§ **CHALLENGE**:
Below are entries. Copy exactly the lines running from the line that holds "Write a Blender" to the line that holds "PI = math.pi", with both ends included.

(Records with scene code)

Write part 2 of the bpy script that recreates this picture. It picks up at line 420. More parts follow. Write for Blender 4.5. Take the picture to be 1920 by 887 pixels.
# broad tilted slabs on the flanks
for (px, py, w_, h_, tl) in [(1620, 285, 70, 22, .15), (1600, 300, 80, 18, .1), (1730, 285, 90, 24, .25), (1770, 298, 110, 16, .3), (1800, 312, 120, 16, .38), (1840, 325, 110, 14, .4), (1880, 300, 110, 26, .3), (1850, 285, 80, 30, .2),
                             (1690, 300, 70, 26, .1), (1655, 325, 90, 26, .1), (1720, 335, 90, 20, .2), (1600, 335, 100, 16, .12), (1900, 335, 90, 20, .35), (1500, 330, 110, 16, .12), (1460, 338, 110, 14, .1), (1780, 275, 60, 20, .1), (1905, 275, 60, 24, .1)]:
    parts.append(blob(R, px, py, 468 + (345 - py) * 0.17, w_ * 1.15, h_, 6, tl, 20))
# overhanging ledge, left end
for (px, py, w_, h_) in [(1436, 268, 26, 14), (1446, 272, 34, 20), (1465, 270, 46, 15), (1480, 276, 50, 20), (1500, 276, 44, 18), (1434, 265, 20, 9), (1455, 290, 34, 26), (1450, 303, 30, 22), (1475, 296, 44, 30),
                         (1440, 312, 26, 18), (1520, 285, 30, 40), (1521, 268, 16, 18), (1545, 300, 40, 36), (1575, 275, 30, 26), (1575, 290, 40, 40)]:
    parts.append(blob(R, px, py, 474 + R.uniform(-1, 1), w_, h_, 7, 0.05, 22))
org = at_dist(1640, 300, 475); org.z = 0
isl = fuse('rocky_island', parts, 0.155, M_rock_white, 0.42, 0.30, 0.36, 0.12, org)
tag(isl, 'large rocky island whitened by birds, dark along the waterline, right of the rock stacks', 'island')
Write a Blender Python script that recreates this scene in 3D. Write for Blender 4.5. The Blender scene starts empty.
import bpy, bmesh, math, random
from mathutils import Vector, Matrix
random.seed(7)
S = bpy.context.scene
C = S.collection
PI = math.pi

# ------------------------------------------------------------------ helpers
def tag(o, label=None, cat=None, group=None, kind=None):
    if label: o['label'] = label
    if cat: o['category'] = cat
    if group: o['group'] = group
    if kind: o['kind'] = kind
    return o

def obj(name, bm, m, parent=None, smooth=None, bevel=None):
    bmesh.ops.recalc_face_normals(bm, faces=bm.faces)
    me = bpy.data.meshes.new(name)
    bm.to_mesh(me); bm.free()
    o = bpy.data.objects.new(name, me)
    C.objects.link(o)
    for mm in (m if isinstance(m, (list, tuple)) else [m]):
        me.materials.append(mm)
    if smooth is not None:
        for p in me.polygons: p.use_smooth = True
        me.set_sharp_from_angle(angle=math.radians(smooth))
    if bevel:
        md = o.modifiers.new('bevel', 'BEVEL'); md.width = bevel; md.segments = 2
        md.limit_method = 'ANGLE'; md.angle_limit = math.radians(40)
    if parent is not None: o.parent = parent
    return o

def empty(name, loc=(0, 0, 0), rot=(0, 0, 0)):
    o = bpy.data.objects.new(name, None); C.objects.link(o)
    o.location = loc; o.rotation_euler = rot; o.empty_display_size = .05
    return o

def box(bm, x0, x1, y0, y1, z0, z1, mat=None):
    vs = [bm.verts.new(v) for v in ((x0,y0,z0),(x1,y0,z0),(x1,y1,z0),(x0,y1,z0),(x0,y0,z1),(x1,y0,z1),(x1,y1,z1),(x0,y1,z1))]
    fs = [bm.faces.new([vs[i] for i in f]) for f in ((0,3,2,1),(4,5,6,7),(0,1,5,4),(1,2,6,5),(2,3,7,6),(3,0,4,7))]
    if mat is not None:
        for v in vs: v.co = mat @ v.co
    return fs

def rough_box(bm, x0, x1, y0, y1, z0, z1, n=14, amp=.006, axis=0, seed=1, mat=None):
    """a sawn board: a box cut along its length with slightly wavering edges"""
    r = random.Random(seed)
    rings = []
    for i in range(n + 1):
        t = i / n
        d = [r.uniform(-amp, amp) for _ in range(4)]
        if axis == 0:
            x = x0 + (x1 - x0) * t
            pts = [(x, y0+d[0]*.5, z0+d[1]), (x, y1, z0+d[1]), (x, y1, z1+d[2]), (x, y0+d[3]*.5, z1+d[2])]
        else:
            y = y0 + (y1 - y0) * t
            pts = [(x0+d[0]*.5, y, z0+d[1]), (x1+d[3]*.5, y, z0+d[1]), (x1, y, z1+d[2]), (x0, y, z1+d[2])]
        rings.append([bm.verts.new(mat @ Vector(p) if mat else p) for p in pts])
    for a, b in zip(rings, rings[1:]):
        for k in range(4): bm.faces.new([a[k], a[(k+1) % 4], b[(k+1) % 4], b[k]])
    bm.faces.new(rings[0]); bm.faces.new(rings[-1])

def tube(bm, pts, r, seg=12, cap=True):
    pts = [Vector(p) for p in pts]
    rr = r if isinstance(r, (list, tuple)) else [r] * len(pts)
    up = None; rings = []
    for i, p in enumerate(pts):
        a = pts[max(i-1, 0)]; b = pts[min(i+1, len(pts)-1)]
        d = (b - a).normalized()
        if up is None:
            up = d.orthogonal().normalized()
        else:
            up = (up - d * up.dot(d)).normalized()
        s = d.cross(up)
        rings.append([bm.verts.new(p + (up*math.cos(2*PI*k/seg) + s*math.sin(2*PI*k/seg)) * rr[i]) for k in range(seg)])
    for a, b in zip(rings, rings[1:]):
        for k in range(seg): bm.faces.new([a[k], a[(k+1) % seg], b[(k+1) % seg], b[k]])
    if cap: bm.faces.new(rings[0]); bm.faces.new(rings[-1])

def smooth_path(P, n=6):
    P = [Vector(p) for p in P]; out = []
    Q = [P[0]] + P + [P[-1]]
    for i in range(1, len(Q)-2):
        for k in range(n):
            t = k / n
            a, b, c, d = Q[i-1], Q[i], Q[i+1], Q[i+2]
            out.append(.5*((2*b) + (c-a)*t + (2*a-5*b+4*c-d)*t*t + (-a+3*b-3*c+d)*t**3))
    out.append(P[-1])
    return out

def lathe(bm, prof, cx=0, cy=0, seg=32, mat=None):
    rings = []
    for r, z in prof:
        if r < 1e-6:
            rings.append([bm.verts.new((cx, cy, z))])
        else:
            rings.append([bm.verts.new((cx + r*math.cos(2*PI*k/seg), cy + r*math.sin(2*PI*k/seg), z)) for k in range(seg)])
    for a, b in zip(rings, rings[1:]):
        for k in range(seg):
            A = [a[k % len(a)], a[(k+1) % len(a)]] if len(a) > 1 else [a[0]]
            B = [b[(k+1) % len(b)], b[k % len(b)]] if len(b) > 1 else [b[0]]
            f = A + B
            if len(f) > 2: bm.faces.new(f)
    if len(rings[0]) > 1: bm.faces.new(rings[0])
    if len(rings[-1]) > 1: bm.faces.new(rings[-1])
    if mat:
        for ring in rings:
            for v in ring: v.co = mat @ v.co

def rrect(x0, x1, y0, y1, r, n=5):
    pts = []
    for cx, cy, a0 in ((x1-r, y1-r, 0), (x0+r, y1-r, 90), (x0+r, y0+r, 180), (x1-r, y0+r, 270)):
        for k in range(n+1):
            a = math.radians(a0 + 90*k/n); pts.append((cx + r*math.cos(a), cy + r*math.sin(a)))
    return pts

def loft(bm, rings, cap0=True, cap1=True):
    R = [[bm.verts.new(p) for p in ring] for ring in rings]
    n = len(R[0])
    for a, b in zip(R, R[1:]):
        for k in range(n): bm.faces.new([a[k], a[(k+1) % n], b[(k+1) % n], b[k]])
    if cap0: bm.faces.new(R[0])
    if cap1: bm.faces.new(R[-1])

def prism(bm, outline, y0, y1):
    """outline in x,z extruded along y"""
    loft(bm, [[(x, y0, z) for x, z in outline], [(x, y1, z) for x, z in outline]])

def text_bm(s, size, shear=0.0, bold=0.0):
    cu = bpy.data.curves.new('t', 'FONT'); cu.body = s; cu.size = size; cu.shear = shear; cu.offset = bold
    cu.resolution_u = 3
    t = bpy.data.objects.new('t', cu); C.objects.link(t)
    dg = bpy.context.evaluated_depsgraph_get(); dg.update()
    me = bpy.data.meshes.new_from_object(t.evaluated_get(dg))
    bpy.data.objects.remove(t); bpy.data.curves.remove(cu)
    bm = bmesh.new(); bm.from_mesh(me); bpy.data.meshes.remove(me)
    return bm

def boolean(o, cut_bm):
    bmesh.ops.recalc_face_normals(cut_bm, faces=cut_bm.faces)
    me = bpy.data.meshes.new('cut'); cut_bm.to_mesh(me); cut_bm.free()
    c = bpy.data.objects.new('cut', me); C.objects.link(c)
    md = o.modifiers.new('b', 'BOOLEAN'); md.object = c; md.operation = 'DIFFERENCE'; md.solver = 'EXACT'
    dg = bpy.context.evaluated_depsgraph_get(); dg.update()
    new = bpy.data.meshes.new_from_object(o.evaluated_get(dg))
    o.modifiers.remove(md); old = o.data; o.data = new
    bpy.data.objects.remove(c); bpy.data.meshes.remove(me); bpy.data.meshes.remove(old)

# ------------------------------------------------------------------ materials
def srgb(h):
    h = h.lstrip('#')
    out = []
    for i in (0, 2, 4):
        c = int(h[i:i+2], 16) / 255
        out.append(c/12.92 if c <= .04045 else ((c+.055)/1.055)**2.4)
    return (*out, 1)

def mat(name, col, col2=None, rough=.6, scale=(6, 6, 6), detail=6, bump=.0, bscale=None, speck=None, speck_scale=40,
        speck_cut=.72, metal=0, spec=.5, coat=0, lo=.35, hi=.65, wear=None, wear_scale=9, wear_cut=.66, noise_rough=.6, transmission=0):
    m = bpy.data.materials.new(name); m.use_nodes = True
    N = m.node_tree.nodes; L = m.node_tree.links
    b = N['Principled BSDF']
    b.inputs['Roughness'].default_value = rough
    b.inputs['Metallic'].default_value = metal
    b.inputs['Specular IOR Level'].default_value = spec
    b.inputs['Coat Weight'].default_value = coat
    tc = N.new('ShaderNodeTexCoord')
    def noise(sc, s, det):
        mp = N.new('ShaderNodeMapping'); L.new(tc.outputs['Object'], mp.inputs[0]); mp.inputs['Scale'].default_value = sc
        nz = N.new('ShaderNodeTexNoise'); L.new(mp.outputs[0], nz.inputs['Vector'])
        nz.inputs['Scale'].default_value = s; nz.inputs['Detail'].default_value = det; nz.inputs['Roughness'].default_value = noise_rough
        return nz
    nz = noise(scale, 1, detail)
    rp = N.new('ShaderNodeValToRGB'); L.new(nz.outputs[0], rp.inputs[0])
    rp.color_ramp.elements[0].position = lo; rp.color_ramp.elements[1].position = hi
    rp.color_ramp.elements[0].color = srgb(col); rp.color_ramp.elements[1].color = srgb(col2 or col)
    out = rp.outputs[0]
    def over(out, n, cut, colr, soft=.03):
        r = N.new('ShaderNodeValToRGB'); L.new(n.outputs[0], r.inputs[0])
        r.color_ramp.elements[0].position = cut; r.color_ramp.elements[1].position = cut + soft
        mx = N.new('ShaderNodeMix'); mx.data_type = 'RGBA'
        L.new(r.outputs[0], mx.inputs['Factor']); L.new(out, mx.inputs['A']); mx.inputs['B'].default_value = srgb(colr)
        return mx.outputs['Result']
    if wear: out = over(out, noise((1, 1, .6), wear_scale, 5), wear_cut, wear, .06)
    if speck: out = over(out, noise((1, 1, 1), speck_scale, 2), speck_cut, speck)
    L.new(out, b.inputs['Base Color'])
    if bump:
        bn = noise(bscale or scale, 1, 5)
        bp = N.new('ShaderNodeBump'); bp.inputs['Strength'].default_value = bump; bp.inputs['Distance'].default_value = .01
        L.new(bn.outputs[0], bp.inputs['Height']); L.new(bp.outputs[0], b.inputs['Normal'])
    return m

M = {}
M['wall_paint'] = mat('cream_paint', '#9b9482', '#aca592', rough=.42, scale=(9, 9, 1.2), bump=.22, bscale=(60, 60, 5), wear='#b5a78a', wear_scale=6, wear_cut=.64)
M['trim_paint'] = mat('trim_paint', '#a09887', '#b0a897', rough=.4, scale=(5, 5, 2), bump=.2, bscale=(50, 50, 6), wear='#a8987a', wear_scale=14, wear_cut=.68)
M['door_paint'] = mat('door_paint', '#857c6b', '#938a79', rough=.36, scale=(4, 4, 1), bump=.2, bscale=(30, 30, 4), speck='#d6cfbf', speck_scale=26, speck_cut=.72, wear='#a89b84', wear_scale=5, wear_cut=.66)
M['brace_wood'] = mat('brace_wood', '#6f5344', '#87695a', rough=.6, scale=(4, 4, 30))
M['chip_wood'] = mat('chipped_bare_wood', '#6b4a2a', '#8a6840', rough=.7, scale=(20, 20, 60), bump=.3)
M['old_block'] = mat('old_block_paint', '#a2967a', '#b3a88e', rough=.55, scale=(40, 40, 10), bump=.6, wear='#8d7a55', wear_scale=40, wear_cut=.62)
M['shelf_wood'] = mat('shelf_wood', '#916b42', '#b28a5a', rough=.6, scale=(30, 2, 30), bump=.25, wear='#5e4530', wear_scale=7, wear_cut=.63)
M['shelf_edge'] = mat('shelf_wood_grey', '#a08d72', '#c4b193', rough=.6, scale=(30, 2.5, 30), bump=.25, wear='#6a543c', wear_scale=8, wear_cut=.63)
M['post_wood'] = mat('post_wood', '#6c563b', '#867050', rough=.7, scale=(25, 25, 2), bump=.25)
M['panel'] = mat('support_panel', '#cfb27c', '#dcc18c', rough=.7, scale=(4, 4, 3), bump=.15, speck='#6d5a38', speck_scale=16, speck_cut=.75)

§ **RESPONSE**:
Write a Blender Python script that recreates this scene in 3D. Write for Blender 4.5. The Blender scene starts empty.
import bpy, bmesh, math, random
from mathutils import Vector, Matrix
random.seed(7)
S = bpy.context.scene
C = S.collection
PI = math.pi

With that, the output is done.